EDITORIAL

CONNECTICUT RULE MAKING: A POSITIVE CHANGE

 

On May 9, 1995 the Rules Committee of the Superior Court published in the Connecticut Law Journal proposed changes to the Rules of Practice in the Superior Court. On May 23, 1995 the Advisory Committee on Appellate Rules published proposed revisions to the Rules of Appellate Practice. Both sets of proposals enjoyed extensive participation by the bar, and several proposals which originated by the bar were included in the proposals. The Superior Court proposals include rules on mandatory continuing legal education and the end of oral argument at short calendar on non-dispositive motions. They also include a rule which makes it difficult to exclude the public and seal files; mandate insurance personnel attendance or availability at pretrials; and, most important for the trial practitioner, a complete revision of §220.

The Appellate Rules proposed by the Advisory Committee have been rewritten for clarity, and include many changes which have been urged by members of the bar for several years. These include a complete rewriting of the rules applicable to appeals from judgments disposing of parts of issues or parts of cases; the adoption of time requirements for motions for articulation; the reinstitution of cross-petitions for certification; and, most important for the trial lawyer, the abolition of the rule enunciated in Pietrorazio v. Santopietro, 185 Conn. 510 (1981) mandating the filing of a motion to set aside verdict to preserve claims of error. This rule, more than any other appellate rule since the major changes in appellate practice in the 1970’s, has inflicted havoc on litigants and lawyers alike, and in civil jury actions for money damages truly moved the appeal time up to five days from rending of the verdict, because if the motion to set aside was not filed within that period of time only plain error review was permitted.

In the past, the exercise of rule making by the judges of the Superior Court was criticized severely, most prominently by the Board of Editors of the Connecticut Law Tribune. Their criticism was directed at the insular and uninformative rule making process, and the perceived negative and uninviting attitude towards participation by the bar. Indeed, one judge who chaired the Rules Committee in the recent past let it be known that "I never meet with lawyers" about the rule making process.

The criticism also addressed the lack of a means for formal professional participation in the drafting process, as well as the failure of the drafters to explain the purpose or effect of proposed or promulgated changes.

The rules published on May 9 and May 23, 1995 signal a significant change and reflect the steps taken to remedy the shortcomings of the Connecticut rule making process. In the recent past, the Committee has adopted a practice of a short explanation after each rule stating the purpose of the rule. The commentary is short and to the point, but nevertheless serves the purpose of educating the lawyers and the judges who are not on the Rules Committee about the change, and creates a legislative history useful to the court and counsel when it is necessary to interpret a rule.

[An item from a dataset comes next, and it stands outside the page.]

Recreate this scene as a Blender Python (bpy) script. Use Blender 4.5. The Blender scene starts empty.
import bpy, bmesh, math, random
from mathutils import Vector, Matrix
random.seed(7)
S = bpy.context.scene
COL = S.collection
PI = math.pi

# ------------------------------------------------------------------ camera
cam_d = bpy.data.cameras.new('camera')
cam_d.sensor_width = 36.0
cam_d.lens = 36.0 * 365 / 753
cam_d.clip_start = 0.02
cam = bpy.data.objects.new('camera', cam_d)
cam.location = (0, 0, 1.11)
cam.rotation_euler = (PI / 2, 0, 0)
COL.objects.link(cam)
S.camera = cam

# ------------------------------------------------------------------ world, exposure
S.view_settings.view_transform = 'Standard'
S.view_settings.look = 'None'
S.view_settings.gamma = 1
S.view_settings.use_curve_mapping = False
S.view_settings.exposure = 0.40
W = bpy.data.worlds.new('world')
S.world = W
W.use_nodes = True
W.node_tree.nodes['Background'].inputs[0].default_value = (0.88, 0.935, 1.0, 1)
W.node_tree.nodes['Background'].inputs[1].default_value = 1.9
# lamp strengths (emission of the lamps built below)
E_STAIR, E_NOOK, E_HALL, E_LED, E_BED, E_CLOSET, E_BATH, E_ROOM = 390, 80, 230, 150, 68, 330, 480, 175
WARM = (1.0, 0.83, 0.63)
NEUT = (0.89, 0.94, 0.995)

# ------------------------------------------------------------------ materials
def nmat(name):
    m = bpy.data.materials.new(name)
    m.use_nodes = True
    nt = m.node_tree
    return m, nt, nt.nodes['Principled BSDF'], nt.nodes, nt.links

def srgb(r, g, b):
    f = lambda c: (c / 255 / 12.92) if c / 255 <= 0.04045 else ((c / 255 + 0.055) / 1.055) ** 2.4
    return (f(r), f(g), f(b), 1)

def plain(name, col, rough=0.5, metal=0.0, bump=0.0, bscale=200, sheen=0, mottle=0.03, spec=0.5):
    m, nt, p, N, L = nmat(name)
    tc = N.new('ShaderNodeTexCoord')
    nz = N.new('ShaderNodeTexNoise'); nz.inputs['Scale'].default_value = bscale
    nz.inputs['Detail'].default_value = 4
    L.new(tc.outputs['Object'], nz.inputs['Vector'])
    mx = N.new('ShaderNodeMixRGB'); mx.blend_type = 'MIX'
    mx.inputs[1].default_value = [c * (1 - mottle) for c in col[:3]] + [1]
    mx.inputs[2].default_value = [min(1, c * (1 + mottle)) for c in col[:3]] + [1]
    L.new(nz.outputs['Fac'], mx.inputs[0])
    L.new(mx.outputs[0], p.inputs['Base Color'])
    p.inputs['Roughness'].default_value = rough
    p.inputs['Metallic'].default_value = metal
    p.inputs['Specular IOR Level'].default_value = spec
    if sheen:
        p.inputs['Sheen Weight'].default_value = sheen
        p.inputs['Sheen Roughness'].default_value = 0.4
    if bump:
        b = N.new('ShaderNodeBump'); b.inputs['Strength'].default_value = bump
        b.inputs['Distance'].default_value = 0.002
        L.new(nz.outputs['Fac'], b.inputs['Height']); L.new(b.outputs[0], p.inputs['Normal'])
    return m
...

The change most significant to the trial practitioner is the use of advisory committees, such as was used in the proposals for appellate practice, and task forces. These task forces have been divided by subject matter, and headed by the Chief Administrative Judge responsible for that area of practice. Each task force, depending on its focus, is composed of judges, attorneys from private practice, state’s attorneys, public defenders, and attorneys employed by the insurance industry. There has been a task force on juvenile rules, criminal rules, family law, and civil rules.

The task force that we have direct knowledge of and participation in is the task force on civil rules. It is a sub-committee of a sub-committee of this task force, consisting of representatives of CTLA, CDLA, the Litigation Section of CBA, and the University of Connecticut and Quinnipiac Law Schools, which, under the supervision of Judge George Thim, was able to submit a joint proposal for the revision of §220 which has been included in the proposed rules. That group continues to meet, and is now studying revisions in the standard disclosures and proposals for the adoption of standard disclosures applicable to premises liability cases.

The participation of the bar has been positive and enthusiastic. For the first time in memory, lawyers have been given an opportunity to have input into the rule making process. Cynics among the lawyer participants were convinced that the proposal that the lawyers had agreed upon for the revisions of §220 would never make its way into the rules of practice. The inclusion of the joint proposal for the revision of §220 into the proposed Rules published May 9, 1995 has befuddled the cynics and delighted the rest of the bar.

The proposals concerning the Rules of Appellate Procedure published May 23, 1995 also represent a departure from past practice. It is the first time, we believe, that an advisory committee on court rules has published proposed rules in the Connecticut Law Journal. Moreover, the revisions of the Rules of Appellate Practice make them much more user-friendly, a phenomenon we believe is attributable not only to Justice Berdon and Judge Edward O’Connell, Co-Chairs of the Advisory Committee, but to the participation of experienced appellate counsel and Professor Colin Tait.

We see all this as a positive change in the rule making process in this state. We congratulate and thank Supreme Court Justice David Borden, Chairman of the Rules Committee.